From the line with "H+.01)], 20, 20, M_dark, thick=.002); o['kind'] = 'structure'" to the line with "# plenum beyond", both lines included, set down exactly those lines, please, and no others.
──────── Data provided
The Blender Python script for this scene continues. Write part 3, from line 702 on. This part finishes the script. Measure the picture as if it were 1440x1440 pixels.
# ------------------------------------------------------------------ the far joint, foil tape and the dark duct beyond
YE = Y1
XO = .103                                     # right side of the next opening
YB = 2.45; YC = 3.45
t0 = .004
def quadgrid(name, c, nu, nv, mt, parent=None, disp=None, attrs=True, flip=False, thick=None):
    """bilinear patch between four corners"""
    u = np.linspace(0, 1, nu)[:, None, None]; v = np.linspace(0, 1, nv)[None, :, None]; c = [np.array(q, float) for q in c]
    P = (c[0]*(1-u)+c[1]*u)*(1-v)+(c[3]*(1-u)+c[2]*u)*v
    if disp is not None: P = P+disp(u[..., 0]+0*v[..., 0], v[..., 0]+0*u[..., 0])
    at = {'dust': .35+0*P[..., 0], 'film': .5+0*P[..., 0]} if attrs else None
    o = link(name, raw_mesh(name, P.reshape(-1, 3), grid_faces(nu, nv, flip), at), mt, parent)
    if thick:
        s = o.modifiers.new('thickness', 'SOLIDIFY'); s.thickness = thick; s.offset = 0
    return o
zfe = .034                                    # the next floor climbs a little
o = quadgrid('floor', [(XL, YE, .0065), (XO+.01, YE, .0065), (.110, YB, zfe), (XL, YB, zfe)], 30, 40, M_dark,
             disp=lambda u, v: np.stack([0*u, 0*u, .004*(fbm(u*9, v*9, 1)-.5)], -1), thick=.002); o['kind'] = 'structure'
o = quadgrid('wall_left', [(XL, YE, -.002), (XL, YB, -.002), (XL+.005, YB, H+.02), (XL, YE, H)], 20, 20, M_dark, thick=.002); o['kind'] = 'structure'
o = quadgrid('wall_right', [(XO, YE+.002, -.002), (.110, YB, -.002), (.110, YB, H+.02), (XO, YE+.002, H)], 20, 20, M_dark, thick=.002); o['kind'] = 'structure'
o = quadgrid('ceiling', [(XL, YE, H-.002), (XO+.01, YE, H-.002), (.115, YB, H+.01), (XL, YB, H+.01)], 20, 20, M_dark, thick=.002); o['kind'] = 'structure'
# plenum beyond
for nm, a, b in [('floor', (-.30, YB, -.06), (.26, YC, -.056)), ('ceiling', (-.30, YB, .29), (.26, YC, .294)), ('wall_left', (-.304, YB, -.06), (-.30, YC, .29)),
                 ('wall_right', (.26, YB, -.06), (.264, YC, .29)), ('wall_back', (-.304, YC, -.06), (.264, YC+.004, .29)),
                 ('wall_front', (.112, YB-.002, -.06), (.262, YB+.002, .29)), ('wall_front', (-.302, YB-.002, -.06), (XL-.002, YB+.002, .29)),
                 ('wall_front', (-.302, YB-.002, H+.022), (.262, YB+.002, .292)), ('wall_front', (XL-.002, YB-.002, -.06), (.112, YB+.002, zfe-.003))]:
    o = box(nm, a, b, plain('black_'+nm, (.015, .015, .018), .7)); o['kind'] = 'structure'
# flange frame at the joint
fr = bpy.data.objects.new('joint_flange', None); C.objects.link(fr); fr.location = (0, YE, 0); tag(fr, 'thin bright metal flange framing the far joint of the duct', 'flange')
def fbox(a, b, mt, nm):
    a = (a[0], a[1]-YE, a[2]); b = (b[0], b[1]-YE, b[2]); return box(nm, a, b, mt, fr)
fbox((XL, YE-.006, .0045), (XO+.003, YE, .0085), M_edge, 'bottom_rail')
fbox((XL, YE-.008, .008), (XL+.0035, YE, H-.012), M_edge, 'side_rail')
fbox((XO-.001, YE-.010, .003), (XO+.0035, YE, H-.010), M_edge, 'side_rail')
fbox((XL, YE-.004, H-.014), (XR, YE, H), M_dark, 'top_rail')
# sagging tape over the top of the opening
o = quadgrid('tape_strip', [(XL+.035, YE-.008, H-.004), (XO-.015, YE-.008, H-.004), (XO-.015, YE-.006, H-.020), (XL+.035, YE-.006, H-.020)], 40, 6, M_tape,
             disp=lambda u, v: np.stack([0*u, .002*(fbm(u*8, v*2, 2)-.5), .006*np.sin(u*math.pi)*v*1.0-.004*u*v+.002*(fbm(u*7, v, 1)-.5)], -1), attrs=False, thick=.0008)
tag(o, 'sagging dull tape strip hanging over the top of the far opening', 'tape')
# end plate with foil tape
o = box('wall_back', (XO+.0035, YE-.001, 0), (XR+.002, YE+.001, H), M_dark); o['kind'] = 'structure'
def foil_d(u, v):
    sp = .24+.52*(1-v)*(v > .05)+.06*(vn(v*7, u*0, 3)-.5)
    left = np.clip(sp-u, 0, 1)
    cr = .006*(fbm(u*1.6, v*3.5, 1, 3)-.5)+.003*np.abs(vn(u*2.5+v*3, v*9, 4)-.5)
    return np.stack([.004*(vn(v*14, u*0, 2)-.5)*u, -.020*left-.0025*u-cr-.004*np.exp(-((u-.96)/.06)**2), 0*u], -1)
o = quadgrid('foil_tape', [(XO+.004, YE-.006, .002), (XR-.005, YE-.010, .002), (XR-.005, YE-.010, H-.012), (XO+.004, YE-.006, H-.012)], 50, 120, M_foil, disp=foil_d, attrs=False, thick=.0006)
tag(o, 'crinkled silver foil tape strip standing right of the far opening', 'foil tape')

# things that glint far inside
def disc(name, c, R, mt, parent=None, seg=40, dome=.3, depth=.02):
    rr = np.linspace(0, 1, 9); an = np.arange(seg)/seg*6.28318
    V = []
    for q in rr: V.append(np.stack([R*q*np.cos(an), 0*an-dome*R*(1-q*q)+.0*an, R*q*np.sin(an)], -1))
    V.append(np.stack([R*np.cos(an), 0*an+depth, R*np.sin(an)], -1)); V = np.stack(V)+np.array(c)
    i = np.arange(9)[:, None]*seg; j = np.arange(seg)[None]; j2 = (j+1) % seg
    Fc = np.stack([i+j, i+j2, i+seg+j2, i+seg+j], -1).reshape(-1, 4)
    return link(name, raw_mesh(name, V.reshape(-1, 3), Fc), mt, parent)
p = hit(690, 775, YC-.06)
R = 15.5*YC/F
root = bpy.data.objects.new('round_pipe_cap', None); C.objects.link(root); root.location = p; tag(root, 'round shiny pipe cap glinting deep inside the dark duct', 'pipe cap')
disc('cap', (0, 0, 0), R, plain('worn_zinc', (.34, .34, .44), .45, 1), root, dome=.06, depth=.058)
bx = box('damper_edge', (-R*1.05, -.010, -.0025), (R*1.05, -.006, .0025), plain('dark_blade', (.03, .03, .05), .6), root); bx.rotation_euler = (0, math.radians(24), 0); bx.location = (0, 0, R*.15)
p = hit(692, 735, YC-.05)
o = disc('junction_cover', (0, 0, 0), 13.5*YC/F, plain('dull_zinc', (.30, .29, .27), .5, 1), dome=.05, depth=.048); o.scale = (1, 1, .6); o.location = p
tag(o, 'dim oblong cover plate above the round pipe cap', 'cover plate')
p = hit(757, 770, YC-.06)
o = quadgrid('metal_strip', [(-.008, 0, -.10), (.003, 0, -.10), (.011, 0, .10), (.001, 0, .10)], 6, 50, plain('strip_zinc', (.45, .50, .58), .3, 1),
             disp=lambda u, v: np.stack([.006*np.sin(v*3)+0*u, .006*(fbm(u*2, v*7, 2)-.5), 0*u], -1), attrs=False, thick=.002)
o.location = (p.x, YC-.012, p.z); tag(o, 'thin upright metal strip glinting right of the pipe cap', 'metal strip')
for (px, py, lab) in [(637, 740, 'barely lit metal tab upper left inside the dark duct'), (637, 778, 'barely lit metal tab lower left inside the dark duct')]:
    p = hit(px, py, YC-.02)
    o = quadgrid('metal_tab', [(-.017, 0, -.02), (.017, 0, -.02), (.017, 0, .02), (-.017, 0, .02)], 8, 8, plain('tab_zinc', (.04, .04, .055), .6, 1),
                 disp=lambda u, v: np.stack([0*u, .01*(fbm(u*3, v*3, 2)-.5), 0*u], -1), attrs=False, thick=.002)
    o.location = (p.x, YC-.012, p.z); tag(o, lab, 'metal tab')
────────────────
**Response to this exercise:**
o = quadgrid('ceiling', [(XL, YE, H-.002), (XO+.01, YE, H-.002), (.115, YB, H+.01), (XL, YB, H+.01)], 20, 20, M_dark, thick=.002); o['kind'] = 'structure'
# plenum beyond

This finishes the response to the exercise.